Jul 25, 2012 07:12 GMT  ·  By

Famous Texas-based fabless CPU designer, Advanced Micro Devices, is now working hard to finalize its Jaguar project. The AMD Jaguar is the company’s successor to the very successful low-power Bobcat architecture found inside today’s Brazos and Brazos 2.0 platforms.

Unlike AMD’s Piledriver, the Jaguar micro-architecture will be a radical evolution from today’s Bobcat.

The Piledriver architecture is regarded as an evolutionary step of Bulldozer and many think of it as what Bulldozer should have been in the first place.

The low-power Bobcat architecture was a complete success, and the latest numbers showed AMD is ruling over 43% of the desktop PC market.

Bobcat was targeted against Intel’s Atom, and the first-generation low-power architecture from AMD proved superior in absolutely every aspect.

While Bobcat was perfectly fitted for low-power desktops, nettops, netbooks and bigger tablets, the company lacked tablet solution, and tablets are obviously the next big thing.
The importance of tablets in the computer market is tremendous.

There are about 348 million PCs shipping this year all over the world, and the numbers will reportedly double in the next half decade.

However, in five years tablet sales will actually reach higher numbers than the entire desktop PC market of 2012.

Therefore, it makes perfect sense for AMD to have a powerful low-power micro-architecture to address this market and others.

Jaguar will be quite different from Bobcat, as it will likely have a unified 2MB cache and will probably use AMD’s second-generation GCN architecture, like we reported here.

The x86 computing cores will be seriously modified. The IPC will be increased and the company will reportedly add support for BMI and TBM instructions.

AMD defines these instructions as: “The BMI and TBM instruction sets allow common bit manipulation operations to be executed in fewer instructions. This can save cycles, reduce code size, and reduce usage of temporary registers.”
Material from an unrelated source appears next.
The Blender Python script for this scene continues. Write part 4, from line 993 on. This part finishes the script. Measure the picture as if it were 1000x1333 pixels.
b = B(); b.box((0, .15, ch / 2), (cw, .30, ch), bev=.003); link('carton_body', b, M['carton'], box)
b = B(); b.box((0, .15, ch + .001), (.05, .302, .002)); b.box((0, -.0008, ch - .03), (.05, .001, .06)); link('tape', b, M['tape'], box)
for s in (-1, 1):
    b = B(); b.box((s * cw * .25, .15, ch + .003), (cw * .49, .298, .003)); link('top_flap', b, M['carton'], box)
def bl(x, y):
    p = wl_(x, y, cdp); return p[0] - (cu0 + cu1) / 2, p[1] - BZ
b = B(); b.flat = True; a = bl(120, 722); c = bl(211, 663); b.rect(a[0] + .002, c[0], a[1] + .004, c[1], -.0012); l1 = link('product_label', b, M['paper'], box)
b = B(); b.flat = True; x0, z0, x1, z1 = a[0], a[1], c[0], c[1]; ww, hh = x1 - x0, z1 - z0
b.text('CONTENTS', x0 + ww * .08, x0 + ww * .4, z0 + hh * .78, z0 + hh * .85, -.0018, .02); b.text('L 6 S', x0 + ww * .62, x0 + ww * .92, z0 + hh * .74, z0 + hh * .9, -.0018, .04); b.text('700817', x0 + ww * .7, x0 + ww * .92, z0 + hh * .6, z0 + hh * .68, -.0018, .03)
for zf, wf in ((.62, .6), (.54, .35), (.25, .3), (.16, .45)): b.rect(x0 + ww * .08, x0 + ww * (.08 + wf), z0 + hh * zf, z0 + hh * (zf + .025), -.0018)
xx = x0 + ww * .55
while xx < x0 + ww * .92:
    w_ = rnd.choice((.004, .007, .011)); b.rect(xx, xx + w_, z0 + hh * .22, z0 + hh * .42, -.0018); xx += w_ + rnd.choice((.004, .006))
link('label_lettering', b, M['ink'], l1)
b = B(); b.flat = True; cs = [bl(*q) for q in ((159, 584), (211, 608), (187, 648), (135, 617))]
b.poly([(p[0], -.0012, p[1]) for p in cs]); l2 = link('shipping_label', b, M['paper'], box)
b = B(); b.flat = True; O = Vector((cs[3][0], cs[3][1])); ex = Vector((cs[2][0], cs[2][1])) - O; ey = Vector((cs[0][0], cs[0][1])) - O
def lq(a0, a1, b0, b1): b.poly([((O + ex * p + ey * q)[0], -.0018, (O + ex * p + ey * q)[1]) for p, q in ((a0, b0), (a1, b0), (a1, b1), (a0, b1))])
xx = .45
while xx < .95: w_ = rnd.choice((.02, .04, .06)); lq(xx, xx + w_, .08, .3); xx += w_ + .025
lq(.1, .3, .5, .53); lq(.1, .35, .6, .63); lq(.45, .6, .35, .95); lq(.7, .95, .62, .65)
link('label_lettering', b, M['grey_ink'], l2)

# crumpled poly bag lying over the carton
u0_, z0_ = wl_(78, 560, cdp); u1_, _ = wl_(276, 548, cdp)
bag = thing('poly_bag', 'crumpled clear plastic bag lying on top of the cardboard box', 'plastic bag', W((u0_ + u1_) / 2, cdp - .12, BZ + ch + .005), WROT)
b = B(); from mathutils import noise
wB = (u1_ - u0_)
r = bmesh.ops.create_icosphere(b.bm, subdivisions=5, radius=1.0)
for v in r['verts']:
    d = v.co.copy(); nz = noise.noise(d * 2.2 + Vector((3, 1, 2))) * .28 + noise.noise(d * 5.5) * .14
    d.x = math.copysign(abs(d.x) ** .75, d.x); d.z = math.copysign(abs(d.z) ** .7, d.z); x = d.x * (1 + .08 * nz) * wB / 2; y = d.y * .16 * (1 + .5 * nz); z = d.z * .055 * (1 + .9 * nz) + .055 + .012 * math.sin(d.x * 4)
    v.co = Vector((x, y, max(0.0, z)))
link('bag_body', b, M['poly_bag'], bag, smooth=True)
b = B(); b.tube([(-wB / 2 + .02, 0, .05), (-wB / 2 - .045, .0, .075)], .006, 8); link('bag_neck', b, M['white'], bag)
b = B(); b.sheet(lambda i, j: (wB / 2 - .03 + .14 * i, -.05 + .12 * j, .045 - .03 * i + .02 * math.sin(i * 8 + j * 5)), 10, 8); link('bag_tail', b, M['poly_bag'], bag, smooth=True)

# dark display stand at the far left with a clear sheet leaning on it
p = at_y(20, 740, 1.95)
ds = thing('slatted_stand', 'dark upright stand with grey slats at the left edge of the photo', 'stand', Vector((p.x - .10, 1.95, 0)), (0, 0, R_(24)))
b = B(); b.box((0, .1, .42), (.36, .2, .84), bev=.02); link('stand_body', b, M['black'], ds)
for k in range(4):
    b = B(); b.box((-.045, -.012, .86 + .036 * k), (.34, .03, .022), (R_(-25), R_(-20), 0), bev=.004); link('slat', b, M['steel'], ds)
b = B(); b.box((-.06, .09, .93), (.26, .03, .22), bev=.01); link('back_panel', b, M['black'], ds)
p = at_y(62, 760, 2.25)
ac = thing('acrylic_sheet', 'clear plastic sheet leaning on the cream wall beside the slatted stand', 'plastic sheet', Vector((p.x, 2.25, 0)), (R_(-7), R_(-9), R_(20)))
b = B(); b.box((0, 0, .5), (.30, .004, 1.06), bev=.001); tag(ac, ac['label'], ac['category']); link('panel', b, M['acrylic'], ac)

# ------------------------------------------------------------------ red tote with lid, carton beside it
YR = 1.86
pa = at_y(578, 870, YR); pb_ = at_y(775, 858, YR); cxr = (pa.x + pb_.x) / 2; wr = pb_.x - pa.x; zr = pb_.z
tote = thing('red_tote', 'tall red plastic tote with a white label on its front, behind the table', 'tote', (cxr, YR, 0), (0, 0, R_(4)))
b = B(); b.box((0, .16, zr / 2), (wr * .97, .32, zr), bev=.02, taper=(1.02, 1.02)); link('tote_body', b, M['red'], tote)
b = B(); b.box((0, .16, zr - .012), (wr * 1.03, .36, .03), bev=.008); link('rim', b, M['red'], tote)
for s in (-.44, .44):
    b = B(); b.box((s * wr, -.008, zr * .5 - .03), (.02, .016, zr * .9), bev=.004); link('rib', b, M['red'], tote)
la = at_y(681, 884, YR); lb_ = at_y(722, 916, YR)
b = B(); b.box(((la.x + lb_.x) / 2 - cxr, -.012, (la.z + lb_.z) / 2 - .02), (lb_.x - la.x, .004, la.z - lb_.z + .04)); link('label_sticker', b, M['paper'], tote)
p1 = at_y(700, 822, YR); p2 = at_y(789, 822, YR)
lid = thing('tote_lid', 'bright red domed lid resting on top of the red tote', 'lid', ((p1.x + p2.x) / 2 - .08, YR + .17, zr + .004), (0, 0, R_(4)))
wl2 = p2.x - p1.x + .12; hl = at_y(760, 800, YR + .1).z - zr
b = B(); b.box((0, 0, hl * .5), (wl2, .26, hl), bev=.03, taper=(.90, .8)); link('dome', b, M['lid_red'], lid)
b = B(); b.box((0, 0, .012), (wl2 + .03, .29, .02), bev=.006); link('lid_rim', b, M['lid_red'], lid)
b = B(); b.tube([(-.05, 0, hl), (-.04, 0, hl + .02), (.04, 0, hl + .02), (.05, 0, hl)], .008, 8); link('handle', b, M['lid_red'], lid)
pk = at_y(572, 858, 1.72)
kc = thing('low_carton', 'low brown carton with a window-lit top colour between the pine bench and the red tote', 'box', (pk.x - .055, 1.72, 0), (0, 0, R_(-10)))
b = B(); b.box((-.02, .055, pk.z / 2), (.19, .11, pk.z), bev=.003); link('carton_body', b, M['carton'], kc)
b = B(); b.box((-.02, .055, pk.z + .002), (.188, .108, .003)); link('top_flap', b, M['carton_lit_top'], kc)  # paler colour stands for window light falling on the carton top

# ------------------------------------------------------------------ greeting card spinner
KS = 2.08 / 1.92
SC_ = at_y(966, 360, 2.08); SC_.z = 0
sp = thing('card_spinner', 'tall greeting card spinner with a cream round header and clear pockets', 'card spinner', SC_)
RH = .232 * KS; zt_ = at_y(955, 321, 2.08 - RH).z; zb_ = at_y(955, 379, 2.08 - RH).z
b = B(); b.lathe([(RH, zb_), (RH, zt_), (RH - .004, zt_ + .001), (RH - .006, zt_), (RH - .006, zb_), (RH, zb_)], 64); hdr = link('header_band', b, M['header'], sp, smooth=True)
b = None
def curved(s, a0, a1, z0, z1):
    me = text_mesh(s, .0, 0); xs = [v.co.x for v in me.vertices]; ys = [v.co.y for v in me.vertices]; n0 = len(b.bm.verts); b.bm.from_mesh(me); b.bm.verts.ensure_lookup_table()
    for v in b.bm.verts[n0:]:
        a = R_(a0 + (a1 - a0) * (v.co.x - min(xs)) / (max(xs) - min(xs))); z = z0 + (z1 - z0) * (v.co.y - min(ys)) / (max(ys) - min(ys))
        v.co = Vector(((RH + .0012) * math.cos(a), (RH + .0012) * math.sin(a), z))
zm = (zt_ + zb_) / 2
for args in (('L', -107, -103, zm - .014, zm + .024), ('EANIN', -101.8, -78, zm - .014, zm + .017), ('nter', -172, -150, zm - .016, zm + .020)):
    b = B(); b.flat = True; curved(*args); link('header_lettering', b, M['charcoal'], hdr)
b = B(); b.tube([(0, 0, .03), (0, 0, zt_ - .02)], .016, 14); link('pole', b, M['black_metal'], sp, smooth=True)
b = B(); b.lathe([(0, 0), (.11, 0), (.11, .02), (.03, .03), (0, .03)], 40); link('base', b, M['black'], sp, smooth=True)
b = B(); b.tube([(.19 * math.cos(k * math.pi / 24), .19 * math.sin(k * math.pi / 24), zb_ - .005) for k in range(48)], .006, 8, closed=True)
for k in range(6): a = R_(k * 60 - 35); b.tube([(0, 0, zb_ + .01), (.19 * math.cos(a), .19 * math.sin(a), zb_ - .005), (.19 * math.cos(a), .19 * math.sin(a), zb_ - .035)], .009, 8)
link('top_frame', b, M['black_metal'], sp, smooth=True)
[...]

Jaguar will also bring AVX instruction support just like AMD’s Bulldozer and Intel’s Sandy Bridge.

These instructions were first proposed back in 2008 and allow a three-opera scenario where SIMD instructions are involved.

These are a high performance instruction sets used by powerful processors like Intel’s Ivy Bridge and AMD’s Bulldozer, and it’s quite surprising to see AMD implementing this in a low-power architecture.

Only Intel’s Haswell will have something superior, namely AVX2.

AMD’s Jaguar will likely bring support for SSE4.1, SSE4.2, AES, PCLMUL, AVX, BMI, F16C instructions as well as MOVBE.

The company will also hold a technological manufacturing advantage in the fact that the Kabini and Temash processors are going to be manufactured in 28nm technology at TSMC, while Intel’s next-generation Atom will still be made in 32nm.